Objective → Only one portion of the data is to be written out: from the line bearing "4.45), 'ceil', bd)" through the line bearing "6.4, 0, 4.215), 'inner', bd)". Write it exactly as it appears.
◇ ◇ ◇ ◇
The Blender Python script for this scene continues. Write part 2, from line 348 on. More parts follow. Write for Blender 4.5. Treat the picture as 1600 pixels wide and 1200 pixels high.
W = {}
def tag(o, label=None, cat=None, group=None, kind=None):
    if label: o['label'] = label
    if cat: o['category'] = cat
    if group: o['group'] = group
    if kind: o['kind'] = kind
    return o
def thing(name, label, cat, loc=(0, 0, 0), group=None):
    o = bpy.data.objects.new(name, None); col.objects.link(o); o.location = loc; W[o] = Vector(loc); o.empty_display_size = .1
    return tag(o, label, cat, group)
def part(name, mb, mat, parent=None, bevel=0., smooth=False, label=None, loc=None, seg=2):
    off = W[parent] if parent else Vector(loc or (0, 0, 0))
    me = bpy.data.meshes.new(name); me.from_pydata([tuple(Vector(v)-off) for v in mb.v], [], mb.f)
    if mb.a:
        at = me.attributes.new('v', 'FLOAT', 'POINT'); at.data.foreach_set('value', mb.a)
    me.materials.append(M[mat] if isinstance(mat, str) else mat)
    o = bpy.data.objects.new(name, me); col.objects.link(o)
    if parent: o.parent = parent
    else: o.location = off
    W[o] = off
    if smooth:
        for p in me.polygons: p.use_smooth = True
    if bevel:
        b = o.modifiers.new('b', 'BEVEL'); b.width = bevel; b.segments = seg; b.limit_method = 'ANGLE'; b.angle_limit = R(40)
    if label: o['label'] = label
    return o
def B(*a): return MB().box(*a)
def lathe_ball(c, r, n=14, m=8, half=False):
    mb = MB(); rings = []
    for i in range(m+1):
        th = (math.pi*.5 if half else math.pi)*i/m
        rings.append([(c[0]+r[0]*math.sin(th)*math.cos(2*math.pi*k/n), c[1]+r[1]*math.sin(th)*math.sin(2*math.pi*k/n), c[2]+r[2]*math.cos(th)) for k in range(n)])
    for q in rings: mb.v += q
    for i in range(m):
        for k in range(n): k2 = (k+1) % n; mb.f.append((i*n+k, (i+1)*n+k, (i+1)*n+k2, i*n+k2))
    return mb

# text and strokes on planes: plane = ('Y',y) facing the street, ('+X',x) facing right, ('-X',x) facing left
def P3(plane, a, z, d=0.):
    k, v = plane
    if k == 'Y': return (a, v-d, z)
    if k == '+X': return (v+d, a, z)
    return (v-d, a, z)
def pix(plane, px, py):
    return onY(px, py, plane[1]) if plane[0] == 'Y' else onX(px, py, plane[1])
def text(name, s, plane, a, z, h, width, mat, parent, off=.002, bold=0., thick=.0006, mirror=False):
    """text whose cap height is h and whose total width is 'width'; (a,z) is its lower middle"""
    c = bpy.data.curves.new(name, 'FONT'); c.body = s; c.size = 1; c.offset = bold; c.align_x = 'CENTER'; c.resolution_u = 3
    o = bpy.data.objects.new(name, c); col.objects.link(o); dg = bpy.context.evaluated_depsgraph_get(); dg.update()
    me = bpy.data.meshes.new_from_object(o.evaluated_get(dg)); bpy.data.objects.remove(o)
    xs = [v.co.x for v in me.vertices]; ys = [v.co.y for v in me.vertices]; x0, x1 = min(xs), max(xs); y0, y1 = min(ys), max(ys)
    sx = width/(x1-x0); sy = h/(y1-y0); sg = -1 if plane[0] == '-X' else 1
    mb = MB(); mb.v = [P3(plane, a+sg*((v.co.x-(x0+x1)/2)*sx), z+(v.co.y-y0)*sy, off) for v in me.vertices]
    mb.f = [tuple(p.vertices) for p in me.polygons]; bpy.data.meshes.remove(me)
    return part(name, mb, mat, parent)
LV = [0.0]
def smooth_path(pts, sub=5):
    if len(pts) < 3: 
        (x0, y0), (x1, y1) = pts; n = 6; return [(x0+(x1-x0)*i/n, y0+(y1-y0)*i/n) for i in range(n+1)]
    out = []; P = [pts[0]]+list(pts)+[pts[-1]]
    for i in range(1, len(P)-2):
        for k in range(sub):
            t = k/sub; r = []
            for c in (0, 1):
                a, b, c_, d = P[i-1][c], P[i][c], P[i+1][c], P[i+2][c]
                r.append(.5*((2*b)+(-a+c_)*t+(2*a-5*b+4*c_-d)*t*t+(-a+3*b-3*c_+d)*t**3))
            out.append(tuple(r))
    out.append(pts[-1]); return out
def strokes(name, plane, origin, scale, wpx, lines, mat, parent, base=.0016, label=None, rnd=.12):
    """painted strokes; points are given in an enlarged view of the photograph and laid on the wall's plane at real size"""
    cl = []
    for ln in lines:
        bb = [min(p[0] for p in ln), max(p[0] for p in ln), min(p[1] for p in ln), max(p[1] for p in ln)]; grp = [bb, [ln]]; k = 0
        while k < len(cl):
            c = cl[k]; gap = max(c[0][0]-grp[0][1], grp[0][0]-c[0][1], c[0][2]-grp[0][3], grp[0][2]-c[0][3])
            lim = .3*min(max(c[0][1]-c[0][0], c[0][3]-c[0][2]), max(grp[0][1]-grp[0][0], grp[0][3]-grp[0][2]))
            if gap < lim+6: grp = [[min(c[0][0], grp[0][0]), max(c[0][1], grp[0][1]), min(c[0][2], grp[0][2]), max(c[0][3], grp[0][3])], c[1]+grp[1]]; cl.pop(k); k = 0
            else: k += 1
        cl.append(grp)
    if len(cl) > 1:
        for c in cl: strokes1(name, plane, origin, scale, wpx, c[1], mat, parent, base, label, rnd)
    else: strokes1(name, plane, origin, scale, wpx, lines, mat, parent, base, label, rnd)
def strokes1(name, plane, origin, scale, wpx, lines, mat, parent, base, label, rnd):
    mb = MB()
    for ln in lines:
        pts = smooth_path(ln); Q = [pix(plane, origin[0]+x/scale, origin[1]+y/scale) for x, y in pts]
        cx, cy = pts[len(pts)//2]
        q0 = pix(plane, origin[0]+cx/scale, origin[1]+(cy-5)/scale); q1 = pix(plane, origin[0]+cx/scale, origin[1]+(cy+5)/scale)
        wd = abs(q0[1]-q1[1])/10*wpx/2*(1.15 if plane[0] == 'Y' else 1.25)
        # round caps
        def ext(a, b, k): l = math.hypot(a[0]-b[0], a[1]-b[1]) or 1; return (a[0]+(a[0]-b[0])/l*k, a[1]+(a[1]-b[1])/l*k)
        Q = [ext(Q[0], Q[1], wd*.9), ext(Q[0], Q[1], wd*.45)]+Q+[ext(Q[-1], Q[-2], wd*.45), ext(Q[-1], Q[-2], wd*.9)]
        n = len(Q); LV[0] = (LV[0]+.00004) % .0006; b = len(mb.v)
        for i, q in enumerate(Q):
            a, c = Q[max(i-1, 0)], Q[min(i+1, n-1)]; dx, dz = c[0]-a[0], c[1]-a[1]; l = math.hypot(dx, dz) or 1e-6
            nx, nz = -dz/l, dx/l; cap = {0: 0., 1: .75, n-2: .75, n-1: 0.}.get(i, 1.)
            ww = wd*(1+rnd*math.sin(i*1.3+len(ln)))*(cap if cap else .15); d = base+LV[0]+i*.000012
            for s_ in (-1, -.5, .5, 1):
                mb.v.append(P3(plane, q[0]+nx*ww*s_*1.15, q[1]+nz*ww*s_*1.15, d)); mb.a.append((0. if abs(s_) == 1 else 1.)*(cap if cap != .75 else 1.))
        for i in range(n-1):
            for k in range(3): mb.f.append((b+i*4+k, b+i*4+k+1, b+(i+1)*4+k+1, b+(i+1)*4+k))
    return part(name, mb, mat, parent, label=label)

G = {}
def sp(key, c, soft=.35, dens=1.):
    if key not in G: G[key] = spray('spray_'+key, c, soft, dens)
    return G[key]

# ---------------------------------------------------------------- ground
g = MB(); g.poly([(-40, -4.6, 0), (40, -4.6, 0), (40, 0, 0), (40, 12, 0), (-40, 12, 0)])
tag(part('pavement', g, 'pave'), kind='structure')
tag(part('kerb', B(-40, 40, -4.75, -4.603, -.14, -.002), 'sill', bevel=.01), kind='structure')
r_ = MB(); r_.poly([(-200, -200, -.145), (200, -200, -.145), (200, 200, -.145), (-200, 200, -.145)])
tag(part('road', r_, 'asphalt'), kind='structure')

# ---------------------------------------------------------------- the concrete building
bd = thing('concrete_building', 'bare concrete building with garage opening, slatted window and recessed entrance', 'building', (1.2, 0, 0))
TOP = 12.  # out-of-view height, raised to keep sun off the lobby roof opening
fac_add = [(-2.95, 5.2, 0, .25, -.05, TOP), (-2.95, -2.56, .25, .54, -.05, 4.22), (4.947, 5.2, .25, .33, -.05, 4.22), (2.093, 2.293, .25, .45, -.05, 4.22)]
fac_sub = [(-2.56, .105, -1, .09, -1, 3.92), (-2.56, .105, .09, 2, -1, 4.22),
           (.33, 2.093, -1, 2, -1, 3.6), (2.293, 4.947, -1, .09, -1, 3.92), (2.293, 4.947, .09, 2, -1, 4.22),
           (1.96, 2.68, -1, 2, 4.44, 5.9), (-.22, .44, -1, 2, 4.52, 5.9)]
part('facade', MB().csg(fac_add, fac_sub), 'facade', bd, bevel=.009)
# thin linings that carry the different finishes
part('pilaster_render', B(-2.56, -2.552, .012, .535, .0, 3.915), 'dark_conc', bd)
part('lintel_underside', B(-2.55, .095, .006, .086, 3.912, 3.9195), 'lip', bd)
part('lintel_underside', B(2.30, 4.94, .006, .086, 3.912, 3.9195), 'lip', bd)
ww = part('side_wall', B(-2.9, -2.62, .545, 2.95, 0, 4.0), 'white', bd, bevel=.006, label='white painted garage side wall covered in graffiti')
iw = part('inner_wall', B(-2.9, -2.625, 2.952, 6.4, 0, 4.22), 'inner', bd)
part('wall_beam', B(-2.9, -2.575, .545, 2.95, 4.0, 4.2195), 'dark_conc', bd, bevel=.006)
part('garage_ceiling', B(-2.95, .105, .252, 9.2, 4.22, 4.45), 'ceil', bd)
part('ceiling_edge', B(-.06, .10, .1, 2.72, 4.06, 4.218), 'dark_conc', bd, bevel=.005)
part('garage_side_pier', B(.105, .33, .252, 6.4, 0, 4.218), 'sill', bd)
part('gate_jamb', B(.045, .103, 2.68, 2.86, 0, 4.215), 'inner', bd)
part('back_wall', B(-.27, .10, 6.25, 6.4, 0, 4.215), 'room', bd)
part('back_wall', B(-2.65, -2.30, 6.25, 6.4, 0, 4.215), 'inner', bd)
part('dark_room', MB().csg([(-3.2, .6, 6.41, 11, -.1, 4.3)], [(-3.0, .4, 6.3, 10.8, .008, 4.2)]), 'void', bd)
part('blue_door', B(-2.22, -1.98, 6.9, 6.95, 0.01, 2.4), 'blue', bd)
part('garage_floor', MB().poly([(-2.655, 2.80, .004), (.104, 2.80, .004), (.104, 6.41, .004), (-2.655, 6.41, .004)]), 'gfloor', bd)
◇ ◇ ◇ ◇
Exercise response →
part('garage_ceiling', B(-2.95, .105, .252, 9.2, 4.22, 4.45), 'ceil', bd)
part('ceiling_edge', B(-.06, .10, .1, 2.72, 4.06, 4.218), 'dark_conc', bd, bevel=.005)
part('garage_side_pier', B(.105, .33, .252, 6.4, 0, 4.218), 'sill', bd)
part('gate_jamb', B(.045, .103, 2.68, 2.86, 0, 4.215), 'inner', bd)
part('back_wall', B(-.27, .10, 6.25, 6.4, 0, 4.215), 'room', bd)
part('back_wall', B(-2.65, -2.30, 6.25, 6.4, 0, 4.215), 'inner', bd)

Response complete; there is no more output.